虫の嵐と皇居ラン
千代田区に引っ越して以来、皇居近くを走っている。
コースはこんな感じである。
如水会館あたりからスタートし、毎日新聞の前を抜けて、竹橋の駅をこえ、近代美術館手前の機動隊の宿舎に通じる裏道に入る。
そこから、科学技術館の裏を抜けて、北の丸公園をぐるりと一周し、日本武道館の前を通り、千鳥ヶ淵に出る。千鳥ヶ淵交差点、ここには交番がある、をわたって、通常の皇居ランのコースに入る。
そこから半蔵門の前を通り、三宅坂交差点前を走り抜け、桜田門から皇居外苑沿いを大手門の方に走り、気象庁前の信号をわたり、錦橋の手前の遊歩道でストレッチして終了。
約6km、ペースは遅めなので40分くらいだろうか。
普段は朝に走るのだが、今週、月曜日は夕刻、午後7時過ぎくらいからスタート。夕方過ぎからは、仕事終わりに走るのだろうか、ランナーが増える。
台風の影響か、経験したことのない湿度であった。
断続的なゲリラ豪雨と高湿度が原因だろうと思われる恐ろしいトラップがこの日の皇居ランには待っていた。

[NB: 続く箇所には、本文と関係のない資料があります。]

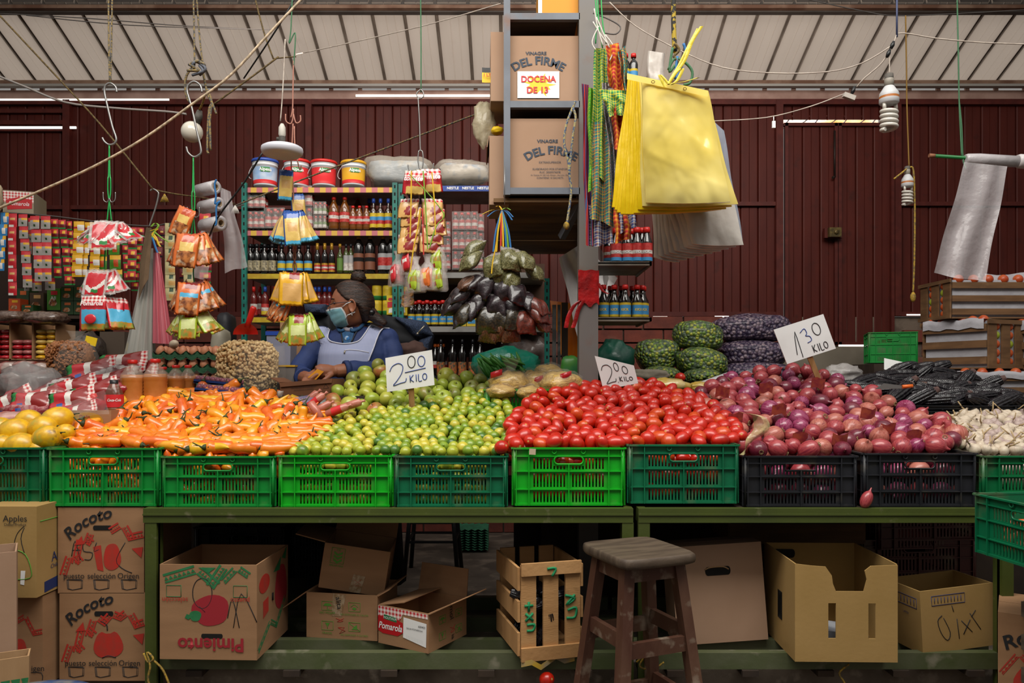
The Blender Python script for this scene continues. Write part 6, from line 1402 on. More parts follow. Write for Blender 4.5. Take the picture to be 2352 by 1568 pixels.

北の丸公園で軽くストレッチをしてから、千鳥ヶ淵を走っていると、顔に違和感を感じた。
どうやら羽虫が付いていたようだ。
ハンドタオルで拭ってから半蔵門の方に走る。
この時間に走ったことがなかったので暗くてなかなかに怖い。
半蔵門を抜けたあたりで、強烈な違和感。
顔全体をススキでなでられたような感覚。
Tシャツをみるとびっしりと虫が付いている。
歩道の脇によってハンドタオルで顔を拭い、Tシャツをはらって、スローダウンした。
ハアハアという息遣いととものに結構な速度で黄色い蛍光色のTシャツを着た坊主頭のオジサンが追い越していく。5メートルくらいいったあたりで
「ウォォー」
というオジサンの絶叫が聞こえた。
どうやら虫に突っ込んだ状態で、路面の起伏に足をひっかけたようである。最高裁の前あたりから歩道の舗装が荒れており暗い状態だと足を取られやすいのだ。
オジサンは必死に足を踏ん張り、既のところで転倒を免れた。この時間帯はゆっくり走らないと危ない。
オジサンは絶叫などなかったかのようにまた走りはじめた。
電車のドアが閉まる直前に滑り込み、身体がドアに挟まれた後、何事なかったですよ自分は、と平静を装う人の振る舞いと似ていた。
桜田門までの数百メートルは虫の中を走っているかのようであった。これがアフリカの地で走っているのが、バッタ博士こと前野君なら狂喜したことであろう。
しかし、ここは桜田門前のゆるい坂道。
すべてのランナーが等しく、蚊柱に突っ込んでいき、悶絶し顔を歪める。年齢、性別、容姿、スピードに関係なく、誰もが全身に羽虫をまとい、駆け抜けていく。阿鼻叫喚ではないが不快さはマックスであった。それでもここを走り抜ける他に脱出する術はないのである。
皆が必死に下り坂のカーブを走り続ける。
サバイバル戦の様相である。
どうにか桜田門の中に入り、ようやく虫から開放された。
顔とTシャツをハンドタオルで拭いながら走っていると、後ろから声をかけられた。
「今日、虫、すごくなかったですか?」
走っていて声をかけられたのははじめてであった。
「半蔵門からそこまでヤバかったですね」
と、応えると、ブルーのランニングウェア(タンクトップにショートパンツな感じ)を着た、30代くらいの男性ランナーは「よかった」というような表情を浮かべ、少し安堵した感じで走り去っていった。
先ほどまでの、高湿度、高濃度の虫の中を走るマックスな不快感を誰かにわかってもらいたいと自分も感じていた。
男性の気持ちが少しわかった気がした。
大手門のあたりで足をとめ、神田橋の方に歩いて戻った。
相変わらず湿度は高く、蒸し蒸ししており、爽やかさとは程遠い大気であったが、気持ちは晴れ晴れとしていた。